TO BE DONE: Reproduce the section of the listing that begins at the line containing "in (0, 2)); y += w_" and finishes at the line containing "cb2 = dup(cb, (.33, 1.40, 0), None, 'second". Include both end lines and nothing beyond them.

DATA PROVIDED:
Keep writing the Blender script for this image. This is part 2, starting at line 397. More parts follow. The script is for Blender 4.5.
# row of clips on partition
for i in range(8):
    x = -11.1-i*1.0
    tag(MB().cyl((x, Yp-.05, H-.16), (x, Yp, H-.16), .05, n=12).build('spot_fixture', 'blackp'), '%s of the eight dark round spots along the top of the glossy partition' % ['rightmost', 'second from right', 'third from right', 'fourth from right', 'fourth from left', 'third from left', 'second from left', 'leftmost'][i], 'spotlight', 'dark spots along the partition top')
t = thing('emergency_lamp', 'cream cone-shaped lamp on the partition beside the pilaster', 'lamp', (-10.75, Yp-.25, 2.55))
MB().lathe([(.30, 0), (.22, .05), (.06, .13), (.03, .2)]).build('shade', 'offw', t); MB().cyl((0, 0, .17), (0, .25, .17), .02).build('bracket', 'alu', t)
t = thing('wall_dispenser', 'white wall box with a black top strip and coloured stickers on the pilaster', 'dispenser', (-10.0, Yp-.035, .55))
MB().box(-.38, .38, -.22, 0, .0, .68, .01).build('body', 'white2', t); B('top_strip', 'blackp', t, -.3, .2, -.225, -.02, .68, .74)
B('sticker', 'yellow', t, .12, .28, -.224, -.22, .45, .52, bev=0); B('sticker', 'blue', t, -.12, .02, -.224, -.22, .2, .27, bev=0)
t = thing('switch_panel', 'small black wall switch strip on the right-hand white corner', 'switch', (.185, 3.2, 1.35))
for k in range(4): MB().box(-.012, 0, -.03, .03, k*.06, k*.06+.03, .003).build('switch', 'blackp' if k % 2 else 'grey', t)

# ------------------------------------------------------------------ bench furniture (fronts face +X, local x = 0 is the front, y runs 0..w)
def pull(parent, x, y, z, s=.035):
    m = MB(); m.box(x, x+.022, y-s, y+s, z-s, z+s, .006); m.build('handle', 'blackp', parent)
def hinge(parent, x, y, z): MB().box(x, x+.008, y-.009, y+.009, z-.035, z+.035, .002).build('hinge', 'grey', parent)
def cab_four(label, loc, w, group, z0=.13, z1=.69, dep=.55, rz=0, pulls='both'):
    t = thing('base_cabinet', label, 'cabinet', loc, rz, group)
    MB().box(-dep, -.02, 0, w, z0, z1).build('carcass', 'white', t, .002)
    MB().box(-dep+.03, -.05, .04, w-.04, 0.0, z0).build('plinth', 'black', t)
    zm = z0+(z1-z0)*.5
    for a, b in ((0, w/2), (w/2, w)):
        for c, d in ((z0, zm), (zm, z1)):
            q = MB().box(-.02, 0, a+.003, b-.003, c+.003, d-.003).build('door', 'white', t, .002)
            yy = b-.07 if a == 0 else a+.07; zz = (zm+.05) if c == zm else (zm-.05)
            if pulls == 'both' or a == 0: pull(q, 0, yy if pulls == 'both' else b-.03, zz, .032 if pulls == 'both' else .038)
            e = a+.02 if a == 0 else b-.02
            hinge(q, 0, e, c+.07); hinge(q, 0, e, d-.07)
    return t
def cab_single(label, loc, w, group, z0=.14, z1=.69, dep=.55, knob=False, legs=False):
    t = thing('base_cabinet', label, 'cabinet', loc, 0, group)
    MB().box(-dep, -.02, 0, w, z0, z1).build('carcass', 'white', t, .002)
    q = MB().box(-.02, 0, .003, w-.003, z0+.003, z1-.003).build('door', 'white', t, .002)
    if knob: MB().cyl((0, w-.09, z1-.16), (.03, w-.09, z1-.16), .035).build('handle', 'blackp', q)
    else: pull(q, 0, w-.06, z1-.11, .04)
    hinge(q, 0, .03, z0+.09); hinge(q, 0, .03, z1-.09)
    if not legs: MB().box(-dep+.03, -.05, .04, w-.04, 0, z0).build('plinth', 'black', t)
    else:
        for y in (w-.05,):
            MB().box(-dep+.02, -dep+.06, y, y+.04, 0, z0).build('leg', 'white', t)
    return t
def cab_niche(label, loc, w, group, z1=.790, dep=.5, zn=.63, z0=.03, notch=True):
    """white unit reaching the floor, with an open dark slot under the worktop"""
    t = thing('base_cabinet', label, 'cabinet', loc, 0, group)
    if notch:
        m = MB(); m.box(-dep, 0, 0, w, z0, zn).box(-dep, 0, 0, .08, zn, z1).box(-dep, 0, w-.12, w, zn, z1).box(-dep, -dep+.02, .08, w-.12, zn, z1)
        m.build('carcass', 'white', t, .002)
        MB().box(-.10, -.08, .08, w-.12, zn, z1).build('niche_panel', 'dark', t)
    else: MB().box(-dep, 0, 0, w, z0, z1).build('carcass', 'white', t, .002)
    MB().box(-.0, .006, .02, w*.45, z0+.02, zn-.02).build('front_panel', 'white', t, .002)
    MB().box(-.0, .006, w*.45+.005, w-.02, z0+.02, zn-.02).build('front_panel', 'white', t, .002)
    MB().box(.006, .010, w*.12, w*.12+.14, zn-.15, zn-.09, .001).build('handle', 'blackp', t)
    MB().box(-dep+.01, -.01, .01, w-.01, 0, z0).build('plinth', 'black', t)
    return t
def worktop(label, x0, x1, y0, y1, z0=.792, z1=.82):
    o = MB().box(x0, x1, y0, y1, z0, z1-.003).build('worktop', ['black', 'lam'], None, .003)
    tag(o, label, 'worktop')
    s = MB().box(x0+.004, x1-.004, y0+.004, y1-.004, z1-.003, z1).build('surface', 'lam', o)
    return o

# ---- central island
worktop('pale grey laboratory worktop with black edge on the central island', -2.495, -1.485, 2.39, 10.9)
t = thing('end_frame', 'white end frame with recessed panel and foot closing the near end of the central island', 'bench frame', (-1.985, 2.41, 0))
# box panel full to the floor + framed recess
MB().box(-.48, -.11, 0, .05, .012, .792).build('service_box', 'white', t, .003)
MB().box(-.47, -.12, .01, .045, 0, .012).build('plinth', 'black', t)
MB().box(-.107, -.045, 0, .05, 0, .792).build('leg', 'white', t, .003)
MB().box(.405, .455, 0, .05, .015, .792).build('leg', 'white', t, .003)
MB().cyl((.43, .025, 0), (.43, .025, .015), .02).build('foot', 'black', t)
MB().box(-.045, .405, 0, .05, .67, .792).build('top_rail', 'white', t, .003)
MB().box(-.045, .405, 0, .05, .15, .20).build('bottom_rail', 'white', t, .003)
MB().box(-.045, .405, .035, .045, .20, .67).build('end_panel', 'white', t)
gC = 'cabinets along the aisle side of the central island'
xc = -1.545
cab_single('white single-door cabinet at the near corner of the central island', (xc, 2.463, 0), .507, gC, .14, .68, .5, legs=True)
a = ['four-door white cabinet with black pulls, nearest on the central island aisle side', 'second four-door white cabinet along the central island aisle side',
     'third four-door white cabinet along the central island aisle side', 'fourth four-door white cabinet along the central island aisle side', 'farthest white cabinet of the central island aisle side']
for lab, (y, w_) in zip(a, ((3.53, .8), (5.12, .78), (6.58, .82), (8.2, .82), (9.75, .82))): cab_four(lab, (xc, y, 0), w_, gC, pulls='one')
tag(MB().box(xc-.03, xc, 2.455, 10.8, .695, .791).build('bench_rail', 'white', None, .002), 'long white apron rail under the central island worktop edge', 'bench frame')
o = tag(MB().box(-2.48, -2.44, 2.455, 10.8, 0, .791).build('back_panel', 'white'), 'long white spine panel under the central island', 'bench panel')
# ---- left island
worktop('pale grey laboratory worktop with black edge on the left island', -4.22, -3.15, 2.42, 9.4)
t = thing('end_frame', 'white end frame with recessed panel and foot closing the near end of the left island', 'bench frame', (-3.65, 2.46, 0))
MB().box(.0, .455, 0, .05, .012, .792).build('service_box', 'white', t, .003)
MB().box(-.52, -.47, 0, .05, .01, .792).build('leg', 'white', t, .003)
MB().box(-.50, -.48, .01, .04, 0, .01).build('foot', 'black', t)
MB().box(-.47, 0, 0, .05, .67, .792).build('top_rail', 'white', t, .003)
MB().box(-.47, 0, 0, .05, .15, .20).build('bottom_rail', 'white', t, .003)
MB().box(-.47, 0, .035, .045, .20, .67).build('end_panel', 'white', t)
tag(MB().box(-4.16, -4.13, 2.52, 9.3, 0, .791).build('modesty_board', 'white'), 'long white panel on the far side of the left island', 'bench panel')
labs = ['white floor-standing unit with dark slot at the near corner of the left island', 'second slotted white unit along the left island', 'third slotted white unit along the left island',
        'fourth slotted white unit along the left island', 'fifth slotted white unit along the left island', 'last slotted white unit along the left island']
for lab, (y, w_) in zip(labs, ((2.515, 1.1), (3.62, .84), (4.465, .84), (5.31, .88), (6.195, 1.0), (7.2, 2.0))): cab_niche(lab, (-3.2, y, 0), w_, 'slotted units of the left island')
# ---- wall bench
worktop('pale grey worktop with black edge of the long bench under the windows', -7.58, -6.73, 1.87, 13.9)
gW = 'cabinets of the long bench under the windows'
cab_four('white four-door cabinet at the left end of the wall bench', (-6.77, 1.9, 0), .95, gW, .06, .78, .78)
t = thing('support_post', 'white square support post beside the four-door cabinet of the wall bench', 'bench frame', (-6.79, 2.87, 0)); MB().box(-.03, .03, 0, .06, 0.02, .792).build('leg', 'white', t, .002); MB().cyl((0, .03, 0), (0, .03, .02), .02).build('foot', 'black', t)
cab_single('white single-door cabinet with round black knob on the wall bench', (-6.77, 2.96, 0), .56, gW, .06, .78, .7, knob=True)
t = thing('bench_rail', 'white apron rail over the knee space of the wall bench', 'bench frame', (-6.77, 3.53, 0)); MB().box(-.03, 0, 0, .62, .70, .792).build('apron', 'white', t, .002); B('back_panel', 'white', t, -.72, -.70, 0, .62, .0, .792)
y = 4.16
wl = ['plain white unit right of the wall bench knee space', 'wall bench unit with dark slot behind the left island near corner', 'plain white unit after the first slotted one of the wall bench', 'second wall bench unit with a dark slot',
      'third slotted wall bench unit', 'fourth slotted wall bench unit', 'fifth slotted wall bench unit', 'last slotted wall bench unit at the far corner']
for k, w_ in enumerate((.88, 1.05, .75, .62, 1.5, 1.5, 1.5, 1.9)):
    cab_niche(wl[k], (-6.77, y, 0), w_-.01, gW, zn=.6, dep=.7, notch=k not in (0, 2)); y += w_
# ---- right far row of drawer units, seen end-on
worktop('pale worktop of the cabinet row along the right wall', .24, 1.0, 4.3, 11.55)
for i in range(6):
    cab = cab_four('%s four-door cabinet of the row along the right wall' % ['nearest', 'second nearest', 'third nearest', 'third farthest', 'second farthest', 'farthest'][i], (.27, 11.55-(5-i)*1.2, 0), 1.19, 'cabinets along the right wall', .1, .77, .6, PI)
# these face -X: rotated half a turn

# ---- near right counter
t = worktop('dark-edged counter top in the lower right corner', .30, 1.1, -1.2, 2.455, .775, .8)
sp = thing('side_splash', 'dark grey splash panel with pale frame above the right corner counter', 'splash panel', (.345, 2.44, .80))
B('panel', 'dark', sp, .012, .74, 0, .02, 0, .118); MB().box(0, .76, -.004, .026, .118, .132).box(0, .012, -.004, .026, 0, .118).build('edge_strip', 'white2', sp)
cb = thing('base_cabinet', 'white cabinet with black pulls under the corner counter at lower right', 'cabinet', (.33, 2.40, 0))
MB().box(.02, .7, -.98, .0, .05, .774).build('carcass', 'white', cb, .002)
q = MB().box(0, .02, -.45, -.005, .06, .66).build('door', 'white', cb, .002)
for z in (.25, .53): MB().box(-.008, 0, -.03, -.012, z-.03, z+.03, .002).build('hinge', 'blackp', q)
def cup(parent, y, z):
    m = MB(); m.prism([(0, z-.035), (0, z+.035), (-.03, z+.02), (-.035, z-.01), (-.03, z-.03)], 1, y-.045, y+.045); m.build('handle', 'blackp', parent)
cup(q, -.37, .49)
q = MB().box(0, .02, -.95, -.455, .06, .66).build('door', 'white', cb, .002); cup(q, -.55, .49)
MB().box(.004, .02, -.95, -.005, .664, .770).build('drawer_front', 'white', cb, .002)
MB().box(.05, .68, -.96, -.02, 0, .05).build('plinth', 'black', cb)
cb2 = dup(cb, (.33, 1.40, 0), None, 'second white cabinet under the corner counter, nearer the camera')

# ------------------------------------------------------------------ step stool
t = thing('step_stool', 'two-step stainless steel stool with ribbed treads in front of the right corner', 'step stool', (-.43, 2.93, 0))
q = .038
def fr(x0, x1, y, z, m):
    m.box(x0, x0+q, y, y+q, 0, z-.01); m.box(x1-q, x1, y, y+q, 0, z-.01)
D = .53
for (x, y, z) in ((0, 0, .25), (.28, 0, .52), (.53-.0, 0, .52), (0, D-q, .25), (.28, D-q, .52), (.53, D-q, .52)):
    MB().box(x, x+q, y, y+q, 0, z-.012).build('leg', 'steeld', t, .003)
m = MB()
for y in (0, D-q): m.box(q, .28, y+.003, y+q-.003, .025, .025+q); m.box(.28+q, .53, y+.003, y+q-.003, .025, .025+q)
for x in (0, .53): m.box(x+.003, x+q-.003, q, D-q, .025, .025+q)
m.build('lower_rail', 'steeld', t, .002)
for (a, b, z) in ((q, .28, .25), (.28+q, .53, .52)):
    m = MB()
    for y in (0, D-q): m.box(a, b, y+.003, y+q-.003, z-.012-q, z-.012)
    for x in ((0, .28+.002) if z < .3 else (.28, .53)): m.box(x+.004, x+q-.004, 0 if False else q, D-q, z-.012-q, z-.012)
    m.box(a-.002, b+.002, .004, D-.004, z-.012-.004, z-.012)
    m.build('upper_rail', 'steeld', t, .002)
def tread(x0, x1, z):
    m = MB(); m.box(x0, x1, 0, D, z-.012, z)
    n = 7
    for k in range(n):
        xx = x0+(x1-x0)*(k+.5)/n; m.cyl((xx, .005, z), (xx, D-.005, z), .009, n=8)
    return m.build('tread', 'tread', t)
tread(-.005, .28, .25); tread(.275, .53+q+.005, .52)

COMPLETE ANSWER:
    cab_niche(wl[k], (-6.77, y, 0), w_-.01, gW, zn=.6, dep=.7, notch=k not in (0, 2)); y += w_
# ---- right far row of drawer units, seen end-on
worktop('pale worktop of the cabinet row along the right wall', .24, 1.0, 4.3, 11.55)
for i in range(6):
    cab = cab_four('%s four-door cabinet of the row along the right wall' % ['nearest', 'second nearest', 'third nearest', 'third farthest', 'second farthest', 'farthest'][i], (.27, 11.55-(5-i)*1.2, 0), 1.19, 'cabinets along the right wall', .1, .77, .6, PI)
# these face -X: rotated half a turn

# ---- near right counter
t = worktop('dark-edged counter top in the lower right corner', .30, 1.1, -1.2, 2.455, .775, .8)
sp = thing('side_splash', 'dark grey splash panel with pale frame above the right corner counter', 'splash panel', (.345, 2.44, .80))
B('panel', 'dark', sp, .012, .74, 0, .02, 0, .118); MB().box(0, .76, -.004, .026, .118, .132).box(0, .012, -.004, .026, 0, .118).build('edge_strip', 'white2', sp)
cb = thing('base_cabinet', 'white cabinet with black pulls under the corner counter at lower right', 'cabinet', (.33, 2.40, 0))
MB().box(.02, .7, -.98, .0, .05, .774).build('carcass', 'white', cb, .002)
q = MB().box(0, .02, -.45, -.005, .06, .66).build('door', 'white', cb, .002)
for z in (.25, .53): MB().box(-.008, 0, -.03, -.012, z-.03, z+.03, .002).build('hinge', 'blackp', q)
def cup(parent, y, z):
    m = MB(); m.prism([(0, z-.035), (0, z+.035), (-.03, z+.02), (-.035, z-.01), (-.03, z-.03)], 1, y-.045, y+.045); m.build('handle', 'blackp', parent)
cup(q, -.37, .49)
q = MB().box(0, .02, -.95, -.455, .06, .66).build('door', 'white', cb, .002); cup(q, -.55, .49)
MB().box(.004, .02, -.95, -.005, .664, .770).build('drawer_front', 'white', cb, .002)
MB().box(.05, .68, -.96, -.02, 0, .05).build('plinth', 'black', cb)
cb2 = dup(cb, (.33, 1.40, 0), None, 'second white cabinet under the corner counter, nearer the camera')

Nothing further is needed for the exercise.